>> begin Data

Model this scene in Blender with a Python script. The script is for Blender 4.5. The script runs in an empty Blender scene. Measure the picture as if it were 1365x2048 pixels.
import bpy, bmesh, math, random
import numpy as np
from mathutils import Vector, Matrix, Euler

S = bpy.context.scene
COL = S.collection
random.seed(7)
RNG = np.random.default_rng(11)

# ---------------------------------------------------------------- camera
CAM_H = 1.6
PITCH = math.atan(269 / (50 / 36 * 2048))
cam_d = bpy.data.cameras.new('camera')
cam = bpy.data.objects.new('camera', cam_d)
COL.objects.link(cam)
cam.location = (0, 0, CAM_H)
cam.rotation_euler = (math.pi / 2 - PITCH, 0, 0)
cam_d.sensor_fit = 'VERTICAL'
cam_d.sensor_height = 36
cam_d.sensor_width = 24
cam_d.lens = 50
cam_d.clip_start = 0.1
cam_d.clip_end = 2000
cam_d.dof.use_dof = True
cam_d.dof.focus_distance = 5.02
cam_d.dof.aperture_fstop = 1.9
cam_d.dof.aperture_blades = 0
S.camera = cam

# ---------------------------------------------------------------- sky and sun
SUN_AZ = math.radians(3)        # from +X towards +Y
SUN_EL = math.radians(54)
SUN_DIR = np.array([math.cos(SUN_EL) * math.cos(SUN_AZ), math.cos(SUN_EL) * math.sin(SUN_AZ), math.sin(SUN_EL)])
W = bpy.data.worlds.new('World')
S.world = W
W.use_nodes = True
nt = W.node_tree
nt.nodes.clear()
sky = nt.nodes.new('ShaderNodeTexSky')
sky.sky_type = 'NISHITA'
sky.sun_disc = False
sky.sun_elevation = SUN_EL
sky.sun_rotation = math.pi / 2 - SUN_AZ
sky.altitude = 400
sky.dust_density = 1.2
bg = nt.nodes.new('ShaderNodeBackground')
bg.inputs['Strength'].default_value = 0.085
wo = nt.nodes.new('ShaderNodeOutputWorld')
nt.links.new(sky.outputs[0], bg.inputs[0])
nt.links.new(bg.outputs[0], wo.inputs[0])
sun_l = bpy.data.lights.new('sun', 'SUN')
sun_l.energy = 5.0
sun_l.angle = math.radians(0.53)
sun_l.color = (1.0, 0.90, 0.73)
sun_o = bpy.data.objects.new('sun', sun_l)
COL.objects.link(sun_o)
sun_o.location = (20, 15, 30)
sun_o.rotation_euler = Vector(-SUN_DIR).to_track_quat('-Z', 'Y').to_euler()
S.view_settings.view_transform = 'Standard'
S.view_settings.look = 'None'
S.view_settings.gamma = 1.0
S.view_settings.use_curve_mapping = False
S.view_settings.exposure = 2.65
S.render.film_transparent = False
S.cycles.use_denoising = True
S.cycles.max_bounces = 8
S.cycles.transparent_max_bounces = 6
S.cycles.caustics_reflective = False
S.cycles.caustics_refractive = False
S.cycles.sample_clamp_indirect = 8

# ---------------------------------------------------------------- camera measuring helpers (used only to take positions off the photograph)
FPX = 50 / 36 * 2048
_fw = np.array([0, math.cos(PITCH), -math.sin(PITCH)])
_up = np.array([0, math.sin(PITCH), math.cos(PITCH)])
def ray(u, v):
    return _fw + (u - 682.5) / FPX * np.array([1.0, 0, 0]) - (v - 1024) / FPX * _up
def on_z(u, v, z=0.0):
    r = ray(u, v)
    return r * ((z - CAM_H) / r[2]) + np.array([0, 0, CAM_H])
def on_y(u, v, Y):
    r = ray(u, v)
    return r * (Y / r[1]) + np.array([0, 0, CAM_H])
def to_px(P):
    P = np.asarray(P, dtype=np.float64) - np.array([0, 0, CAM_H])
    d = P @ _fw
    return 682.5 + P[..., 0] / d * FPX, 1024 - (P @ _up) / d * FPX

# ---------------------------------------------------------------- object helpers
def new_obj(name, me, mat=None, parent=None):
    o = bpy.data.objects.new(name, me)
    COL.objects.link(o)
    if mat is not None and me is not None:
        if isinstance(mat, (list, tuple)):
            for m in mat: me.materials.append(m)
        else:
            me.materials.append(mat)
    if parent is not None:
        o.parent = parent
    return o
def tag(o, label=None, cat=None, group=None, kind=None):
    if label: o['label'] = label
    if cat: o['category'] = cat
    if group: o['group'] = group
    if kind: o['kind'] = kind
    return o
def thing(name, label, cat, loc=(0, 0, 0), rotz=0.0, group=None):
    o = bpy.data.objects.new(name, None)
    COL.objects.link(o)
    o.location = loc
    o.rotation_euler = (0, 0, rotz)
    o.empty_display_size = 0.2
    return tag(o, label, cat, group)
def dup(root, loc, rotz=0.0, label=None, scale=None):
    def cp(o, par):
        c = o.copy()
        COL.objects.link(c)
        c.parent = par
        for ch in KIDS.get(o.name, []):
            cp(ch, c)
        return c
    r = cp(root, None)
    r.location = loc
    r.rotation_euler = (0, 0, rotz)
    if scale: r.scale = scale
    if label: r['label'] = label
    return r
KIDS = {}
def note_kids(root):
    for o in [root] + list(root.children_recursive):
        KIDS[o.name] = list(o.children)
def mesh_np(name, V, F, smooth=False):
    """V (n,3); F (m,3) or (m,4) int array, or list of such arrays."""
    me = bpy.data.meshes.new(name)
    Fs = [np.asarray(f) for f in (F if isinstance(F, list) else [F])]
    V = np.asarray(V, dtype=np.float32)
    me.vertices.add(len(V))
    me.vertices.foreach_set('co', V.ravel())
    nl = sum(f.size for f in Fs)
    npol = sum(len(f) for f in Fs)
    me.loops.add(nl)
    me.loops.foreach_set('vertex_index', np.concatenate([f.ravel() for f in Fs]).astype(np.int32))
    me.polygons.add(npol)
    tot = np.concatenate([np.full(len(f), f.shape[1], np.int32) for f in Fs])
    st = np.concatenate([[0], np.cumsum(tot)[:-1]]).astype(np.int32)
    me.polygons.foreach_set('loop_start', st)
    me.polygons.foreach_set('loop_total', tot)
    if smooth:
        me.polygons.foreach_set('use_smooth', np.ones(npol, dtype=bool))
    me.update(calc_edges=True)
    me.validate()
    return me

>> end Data

— Set exercise —
Looking at the material above, please copy exactly every line from its first line through the line containing "S.camera = cam", with both ends included and nothing else.

— The result —
Model this scene in Blender with a Python script. The script is for Blender 4.5. The script runs in an empty Blender scene. Measure the picture as if it were 1365x2048 pixels.
import bpy, bmesh, math, random
import numpy as np
from mathutils import Vector, Matrix, Euler

S = bpy.context.scene
COL = S.collection
random.seed(7)
RNG = np.random.default_rng(11)

# ---------------------------------------------------------------- camera
CAM_H = 1.6
PITCH = math.atan(269 / (50 / 36 * 2048))
cam_d = bpy.data.cameras.new('camera')
cam = bpy.data.objects.new('camera', cam_d)
COL.objects.link(cam)
cam.location = (0, 0, CAM_H)
cam.rotation_euler = (math.pi / 2 - PITCH, 0, 0)
cam_d.sensor_fit = 'VERTICAL'
cam_d.sensor_height = 36
cam_d.sensor_width = 24
cam_d.lens = 50
cam_d.clip_start = 0.1
cam_d.clip_end = 2000
cam_d.dof.use_dof = True
cam_d.dof.focus_distance = 5.02
cam_d.dof.aperture_fstop = 1.9
cam_d.dof.aperture_blades = 0
S.camera = cam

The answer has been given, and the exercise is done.